=== Record list ===
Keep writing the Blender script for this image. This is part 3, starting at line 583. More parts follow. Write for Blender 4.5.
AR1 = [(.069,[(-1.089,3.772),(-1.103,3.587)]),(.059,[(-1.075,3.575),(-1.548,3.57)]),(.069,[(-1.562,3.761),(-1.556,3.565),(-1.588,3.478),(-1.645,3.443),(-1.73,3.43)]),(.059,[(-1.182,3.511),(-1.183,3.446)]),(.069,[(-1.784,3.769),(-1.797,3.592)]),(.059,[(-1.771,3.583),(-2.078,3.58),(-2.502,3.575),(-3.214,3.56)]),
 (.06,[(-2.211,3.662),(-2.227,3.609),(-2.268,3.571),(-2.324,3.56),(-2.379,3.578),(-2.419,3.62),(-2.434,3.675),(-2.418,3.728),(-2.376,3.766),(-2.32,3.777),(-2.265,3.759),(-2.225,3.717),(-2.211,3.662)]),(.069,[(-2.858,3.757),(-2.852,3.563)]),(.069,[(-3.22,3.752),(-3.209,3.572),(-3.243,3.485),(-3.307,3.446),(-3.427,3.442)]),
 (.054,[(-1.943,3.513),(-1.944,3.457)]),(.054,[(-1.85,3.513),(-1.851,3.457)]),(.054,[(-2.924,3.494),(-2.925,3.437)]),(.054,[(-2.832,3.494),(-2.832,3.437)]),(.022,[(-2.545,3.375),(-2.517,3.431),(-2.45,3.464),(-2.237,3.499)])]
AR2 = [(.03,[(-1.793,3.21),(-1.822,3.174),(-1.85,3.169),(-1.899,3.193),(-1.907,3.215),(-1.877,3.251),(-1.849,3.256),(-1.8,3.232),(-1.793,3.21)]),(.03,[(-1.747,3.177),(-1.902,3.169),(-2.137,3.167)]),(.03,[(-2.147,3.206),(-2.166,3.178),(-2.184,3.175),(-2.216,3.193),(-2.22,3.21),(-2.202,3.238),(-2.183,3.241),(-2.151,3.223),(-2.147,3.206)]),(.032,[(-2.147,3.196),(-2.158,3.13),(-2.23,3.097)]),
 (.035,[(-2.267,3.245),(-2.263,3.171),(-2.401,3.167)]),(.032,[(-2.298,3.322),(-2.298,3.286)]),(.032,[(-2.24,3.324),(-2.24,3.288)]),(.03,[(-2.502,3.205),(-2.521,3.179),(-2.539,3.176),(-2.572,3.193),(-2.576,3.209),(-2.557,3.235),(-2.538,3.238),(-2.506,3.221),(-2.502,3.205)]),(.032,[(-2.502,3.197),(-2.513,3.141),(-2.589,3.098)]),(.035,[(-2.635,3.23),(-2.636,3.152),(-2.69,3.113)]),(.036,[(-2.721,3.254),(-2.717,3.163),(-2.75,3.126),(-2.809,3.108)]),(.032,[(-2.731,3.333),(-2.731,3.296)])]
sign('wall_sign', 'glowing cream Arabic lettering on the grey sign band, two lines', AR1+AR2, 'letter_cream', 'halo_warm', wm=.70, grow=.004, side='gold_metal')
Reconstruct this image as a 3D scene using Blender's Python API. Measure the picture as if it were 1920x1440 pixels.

=== Direction ===
Every record above should be output exactly.

=== Task result ===
Keep writing the Blender script for this image. This is part 3, starting at line 583. More parts follow. Write for Blender 4.5.
AR1 = [(.069,[(-1.089,3.772),(-1.103,3.587)]),(.059,[(-1.075,3.575),(-1.548,3.57)]),(.069,[(-1.562,3.761),(-1.556,3.565),(-1.588,3.478),(-1.645,3.443),(-1.73,3.43)]),(.059,[(-1.182,3.511),(-1.183,3.446)]),(.069,[(-1.784,3.769),(-1.797,3.592)]),(.059,[(-1.771,3.583),(-2.078,3.58),(-2.502,3.575),(-3.214,3.56)]),
 (.06,[(-2.211,3.662),(-2.227,3.609),(-2.268,3.571),(-2.324,3.56),(-2.379,3.578),(-2.419,3.62),(-2.434,3.675),(-2.418,3.728),(-2.376,3.766),(-2.32,3.777),(-2.265,3.759),(-2.225,3.717),(-2.211,3.662)]),(.069,[(-2.858,3.757),(-2.852,3.563)]),(.069,[(-3.22,3.752),(-3.209,3.572),(-3.243,3.485),(-3.307,3.446),(-3.427,3.442)]),
 (.054,[(-1.943,3.513),(-1.944,3.457)]),(.054,[(-1.85,3.513),(-1.851,3.457)]),(.054,[(-2.924,3.494),(-2.925,3.437)]),(.054,[(-2.832,3.494),(-2.832,3.437)]),(.022,[(-2.545,3.375),(-2.517,3.431),(-2.45,3.464),(-2.237,3.499)])]
AR2 = [(.03,[(-1.793,3.21),(-1.822,3.174),(-1.85,3.169),(-1.899,3.193),(-1.907,3.215),(-1.877,3.251),(-1.849,3.256),(-1.8,3.232),(-1.793,3.21)]),(.03,[(-1.747,3.177),(-1.902,3.169),(-2.137,3.167)]),(.03,[(-2.147,3.206),(-2.166,3.178),(-2.184,3.175),(-2.216,3.193),(-2.22,3.21),(-2.202,3.238),(-2.183,3.241),(-2.151,3.223),(-2.147,3.206)]),(.032,[(-2.147,3.196),(-2.158,3.13),(-2.23,3.097)]),
 (.035,[(-2.267,3.245),(-2.263,3.171),(-2.401,3.167)]),(.032,[(-2.298,3.322),(-2.298,3.286)]),(.032,[(-2.24,3.324),(-2.24,3.288)]),(.03,[(-2.502,3.205),(-2.521,3.179),(-2.539,3.176),(-2.572,3.193),(-2.576,3.209),(-2.557,3.235),(-2.538,3.238),(-2.506,3.221),(-2.502,3.205)]),(.032,[(-2.502,3.197),(-2.513,3.141),(-2.589,3.098)]),(.035,[(-2.635,3.23),(-2.636,3.152),(-2.69,3.113)]),(.036,[(-2.721,3.254),(-2.717,3.163),(-2.75,3.126),(-2.809,3.108)]),(.032,[(-2.731,3.333),(-2.731,3.296)])]
sign('wall_sign', 'glowing cream Arabic lettering on the grey sign band, two lines', AR1+AR2, 'letter_cream', 'halo_warm', wm=.70, grow=.004, side='gold_metal')
Reconstruct this image as a 3D scene using Blender's Python API. Measure the picture as if it were 1920x1440 pixels.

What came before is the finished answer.